The heavy scents of bougainvillaea and manure mingle in the hot afternoon air at Shikmim Farm. Ariel Sharon pulls down the brim of his black Australian bush hat--a Jewish Crocodile Dundee. On his thick fingers, he is counting off the names his political enemies hurl at him: "Hard-liner. Extremist. Rightist. War criminal." His 1,500 acres on the edge of the Negev Desert is one of the few private farms in Israel and a refuge from the controversy that has followed him through 55 years in the military and in politics. Sharon, 72, the leader of Israel's right-wing Likud Party, leans his portly frame against a metal pen, and two dozen startled Awassi sheep suddenly flee across the straw. Laughing, Sharon says, "Even the sheep are afraid of me."
It is not only the sheep who are unnerved. In the eyes of many, it was Sharon who touched off the Holy Land's latest crisis when he visited the Temple Mount--Arabs call it Haram al-Sharif--in September, infuriating Palestinians and triggering a new intifadeh. The visit set off speculation: Did Sharon know what would happen in reaction to the visit? Did he plan the trip as a way to begin a push for power? Does the old cowboy feel any remorse about what happened in the violent weeks after his stroll? If he does, he hasn't been showing it.
What he has been showing is his famous attraction to center stage. Amid the latest violence, Israel's opposition Shas Party gave Prime Minister Ehud Barak a one-month "umbrella" of political support, a temporary reprieve from domestic political pressure. But next week that umbrella is set to close, and Barak must figure out how to hold his government together. He has two choices: cut a deal with the ultra-Orthodox Shas Party or swallow hard and hold hands with Sharon. It will very probably be Sharon's last bid for power--the final attempt of a legendary general to grab his country's highest office. If his sheep are scared, they have reason. Sharon has shown a willingness to sacrifice to get what he wants.

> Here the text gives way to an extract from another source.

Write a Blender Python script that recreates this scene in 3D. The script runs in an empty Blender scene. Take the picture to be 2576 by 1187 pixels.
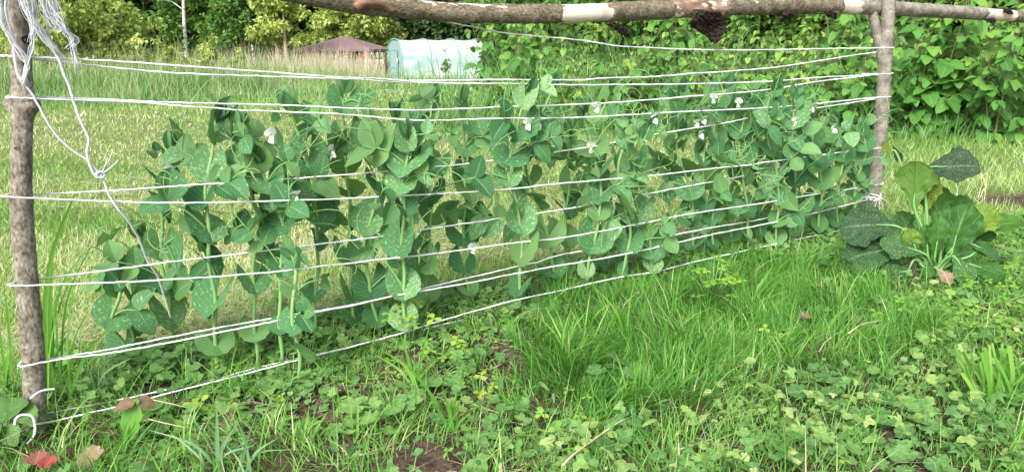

It is worth stopping for a moment to look at Sharon as more than just the one-dimensional stereotype he has become: the hard-line former Defense Minister who led Israel's invasion of Lebanon in 1982 and still refuses to shake Yasser Arafat's hand. For starters, no one calls him Ariel, Hebrew for lion. He is known universally in Israel by his nickname, Arik. And though he packs a lot of weight on his shortish frame these days, he was once a slightly bearish but, in some circles, sexy military hero. A photo of him from the 1973 October War shows him standing next to Israel's Defense Minister Moshe Dayan, both with the satisfied grins of men doing what they were made to do. And something else: Sharon's head is bandaged, a nice counterpoint to Dayan's patched eye and a reminder that here were two men ready to bleed for their young country. In private, he is a fan of violin music, known as a generous host with a quick wit. But in the end, to most Israelis, Sharon is a hard man, a man for hard times.